No one nowadays underestimates the social importance of the religious question. Philosophers, moralists, politicians, show themselves to be alive to it; they see it dominating all others, whose solution, in the end, it may prevent or decide. But, singular contradiction! the more zeal and the more decision these men manifest in handling the religious question in the social order, the more indifference or impotence they show in solving it for themselves both in their inner and their family life... No one has the right to impose a doctrine or the presumption, surely, to dictate to others how they must direct their thought; but a sincere and persuaded mind may tell how it has directed its own, and may set forth as an experience and a "document" the views at which it has arrived....

The solidarity of minds has now become so great, the currents of ideas, like the currents in the atmosphere, move so quickly and create, in circumstances so different and so far apart, states of soul so similar that many who read these studies, and who are struggling with the same difficulties as those which have so long engaged the author's thoughts, may find both interest and profit in seeing how he has succeeded in satisfying himself. Those even who have never reflected on these questions, or have lightly turned from them because they deemed them insoluble, will not perhaps object to be directed to them by one who wishes, not to check their freedom of thought, but to stimulate them to exercise it. Who, at the close of his secret meditations, on the confines of his knowledge, at the end of his affections, of the joys he has tasted, of the trials he has endured, has not seen rising before him the religious question—I mean the mysterious problem of his destiny? Of all questions it is the most vital. Men may be turned from it for a time by manifold distractions and by a sense of powerlessness to solve the question, but it is impossible that they should not return to it. Has life a meaning? Is it worth living? Our efforts, have they an end? Our works and our thoughts, have they any permanent value to the universe? This problem, which one generation may evade, returns with the next. Each new recruit to the human race brings the problem along with him, because he wishes to live, and to live is to act, and all action requires a faith. It is of the young that I have thought while preparing these pages, and it is to them that I dedicate them.

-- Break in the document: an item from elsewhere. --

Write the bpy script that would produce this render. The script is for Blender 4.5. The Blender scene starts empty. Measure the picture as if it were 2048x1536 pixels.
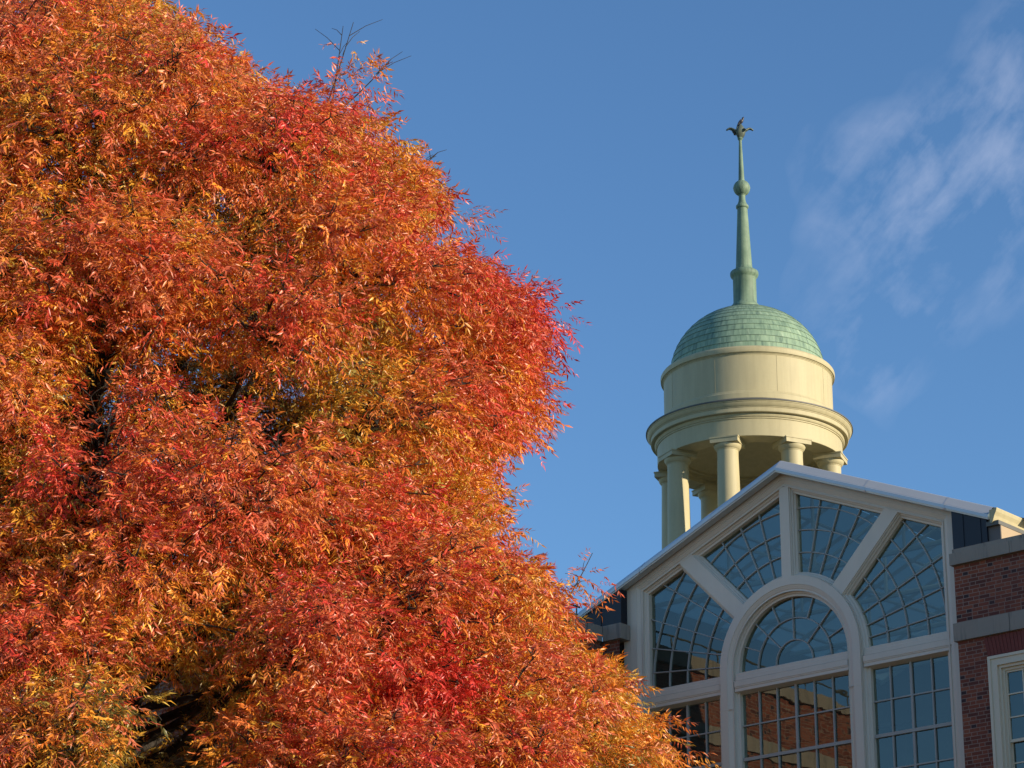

To a generation that believed it could repose in Positivism in philosophy, utilitarianism in morals, and naturalism in art and poetry, has succeeded a generation that torments itself more than ever with the mystery of things, that is attracted by the ideal, that dreams of social fraternity, of self-renunciation, of devotion to the little, to the miserable, to the oppressed—devotion like the heroism of Christian love. Hence what has been called the renaissance of Idealism, the return, i.e., to general ideas, to faith in the invisible, to the taste for symbols, and to those longings, as confused as they are ardent, to discover a religion or to return to the religion their fathers have disdained. Our young people, it seems to me, are pushing bravely forward, marching between two high walls: on the one side modern science with its rigorous methods which it is no longer possible to ignore or to avoid; on the other, the dogmas and the customs of the religious institutions in which they were reared, and to which they would, but cannot, sincerely return. The sages who have led them hitherto point to the impasse they have reached, and bid them take a part,—either for science against religion, or for religion against science. They hesitate, with reason, in face of this alarming alternative. Must we then choose between pious ignorance and bare knowledge? Must we either continue to live a moral life belied by science, or set up a theory of things which our consciences condemn? Is there no issue to the dark and narrow valley which our anxious youth traverse? I think there is. I think I have caught glimpses of a steep and narrow path that leads to wide and shining table-lands above. Indeed I have ascended in the footsteps of some others, and I signal in my turn to younger, braver pioneers who, in course of time, will make a broader, safer road, along which all the caravan may pass.